Hal tersebut diperparah dengan minimnya kualitas guru yang tersedia di SMK. Hendra mengatakan, sangat mungkin para pengelola SMK belum memahami tata kelola yang baik untuk memajukan institusinya. Padahal sebenarnya ada banyak undang-undang dan peraturan yang dapat menjadi acuannya
Dr. Yadi Ruyadi, M.Si Direktur Inovasi UPI mengaku pendekatan pentahelix di bidang pendidikan Indonesia masih belum efektif. Pendekatan pentahelix dimaksudkan untuk membangun pembelajaran terintegrasi yang menghubungkan lima kelompok pemangku kepentingan, yaitu otorita publik, industri, akademisi, organisasi masyarakat sipil, dan masyarakat umum. “Saya sangat menyarankan kerangka kerja yang jelas dan prosedur standar untuk mengoperasikan konsep pentahelix. Harus ada imbalan dan sanksi yang tegas untuk mendorong partisipasi dan kolaborasi, karena saya lihat keterlibatan sukarela tidak akan memotivasi para pihak, ” paparnya.
Angki Apriliandi Rachmat, SST, MT dari Fakultas Teknik Mesin Politeknik Negeri Bandung menyatakan bahwa lulusan SMK tidak hanya mampu memasuki dunia kerja tetapi sudah diakui dan meraih karir yang sukses. Ia mengatakan, “Kini adalah saatnya memperluas penetrasi lulusan SMK ke pasar kerja internasional, salah satunya Jepang yang terkenal dengan tingginya permintaan tenaga kerja terampil.” Studi pelacakan menurut Rachmat, menjadi kunci penting untuk memahami jalur karir lulusan. Selain memperkuat studi pelacakan, UPI disarankan untuk menjalin kemitraan dengan perguruan tinggi lain, yaitu dengan komunitas industri, dengan dinas pendidikan setempat, dan dengan pusat uji kompetensi.
Hariyanto, Manajer Senior untuk Pelatihan dan Pengembangan di Departemen Sumber Daya Manusia PT. KMI Wire and Cable Tbk merekomendasikan, “Aspek yang perlu dibentuk UPI dari mahasiswanya adalah etos kerja yang baik, penguasaan hard skills dan soft skills, serta kepemimpinan yang baik.”
Senada dengan Hariyanto, Tri Anggraeni, Manajer Sumber Daya Manusia di DHL Supply Chain Indonesia mendorong UPI, “Hard skills yang diajarkan di sekolah itu penting, tetapi soft skills seperti kemampuan beradaptasi, berkolaborasi, dan membangun relasi, sama pentingnya.” Sebagai bagian dari pengembangan strategis SDM, DHL mengeluarkan sertifikasi internal untuk menilai kompetensi karyawannya.
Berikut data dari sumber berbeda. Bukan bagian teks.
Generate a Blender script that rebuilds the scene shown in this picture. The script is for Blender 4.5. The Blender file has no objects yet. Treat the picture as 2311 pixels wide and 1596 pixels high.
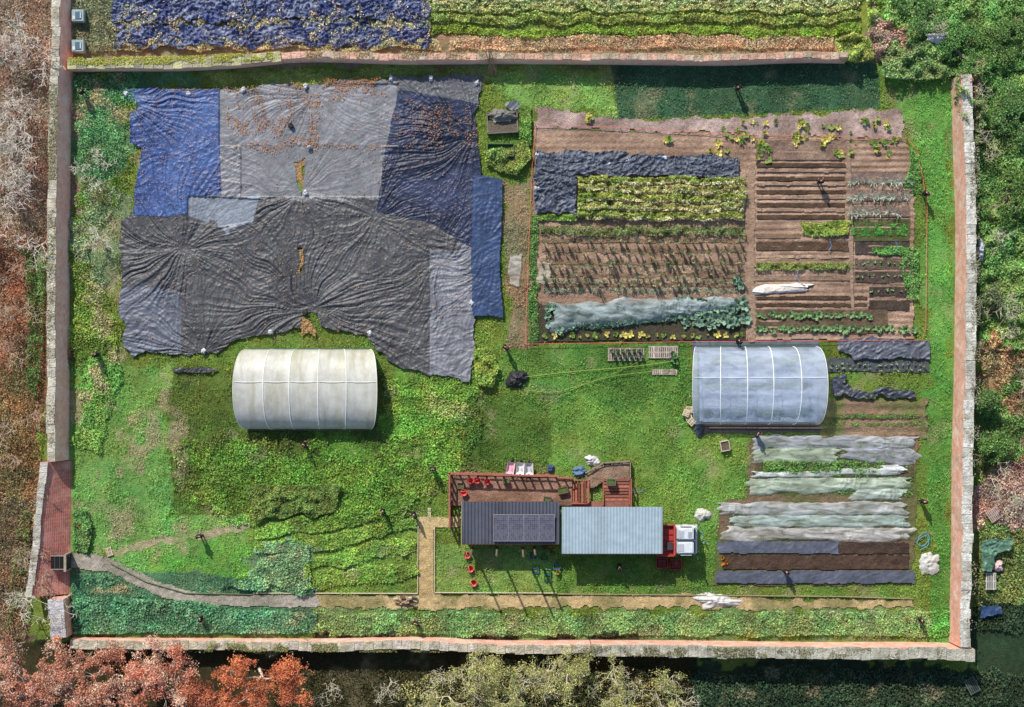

Tri mencontohkan adanya sertifikasi khusus untuk bidang logistik yang dikeluarkan oleh BNSP, namun sayangnya kurang dipromosikan dan pelaku industri hanya memiliki sedikit pemahaman tentang hal tersebut.
Pandangan lain terkait kualitas lulusan muda, Istiana Yulianti, Direktur PT Jelita Citra Solusindo mengungkapkan pihaknya perlu menginvestasikan banyak waktu untuk melatih fresh graduate dan membiasakan diri dengan teknologi canggih yang digunakan di industri saat ini. “Peralatan di laboratorium sekolah biasanya sudah usang dan bertentangan dengan gagasan bahwa lulusan harus mengikuti industri 4.0. UPI tidak boleh memberikan ilmu dan keterampilan dengan hanya mengandalkan materi yang dapat diakses secara gratis seperti video YouTube, dan sebaliknya harus memberikan kesempatan untuk hands-on experience,” tegasnya. Yulianti juga menyinggung masih rendahnya kemampuan berbahasa Inggris di kalangan lulusan SMK. Ia menyarankan, “UPI, dan universitas lain, perlu menambahkan mata pelajaran tentang keterampilan kewirausahaan dalam kurikulum, untuk menyeimbangkan keterampilan teknis siswa.”
Hadi S. Cokrodimejo, Wakil Ketua Kadin Jabar, menegaskan bahwa SMK dan Politeknik harus dibangun dengan ekosistem yang kokoh, namun tetap relevan dengan peta jalan yang telah digariskan Kementerian Perindustrian. Industri secara umum membutuhkan tenaga kerja yang lebih terampil dan siap kerja, dan Kadin saat ini sedang mengkaji dan memetakan kebutuhan tersebut.
Dodi Permadi dari Politeknik Pos Bandung menutup sesi dengan mengatakan perkembangan pesat industri harus direspon melalui kurikulum yang fleksibel di perguruan tinggi. “Industri mengharapkan reformasi dalam kebijakan pendidikan tinggi. Para pelaku bisnis logistik menunggu lebih banyak lulusan dari studi manajemen logistik,” ujarnya.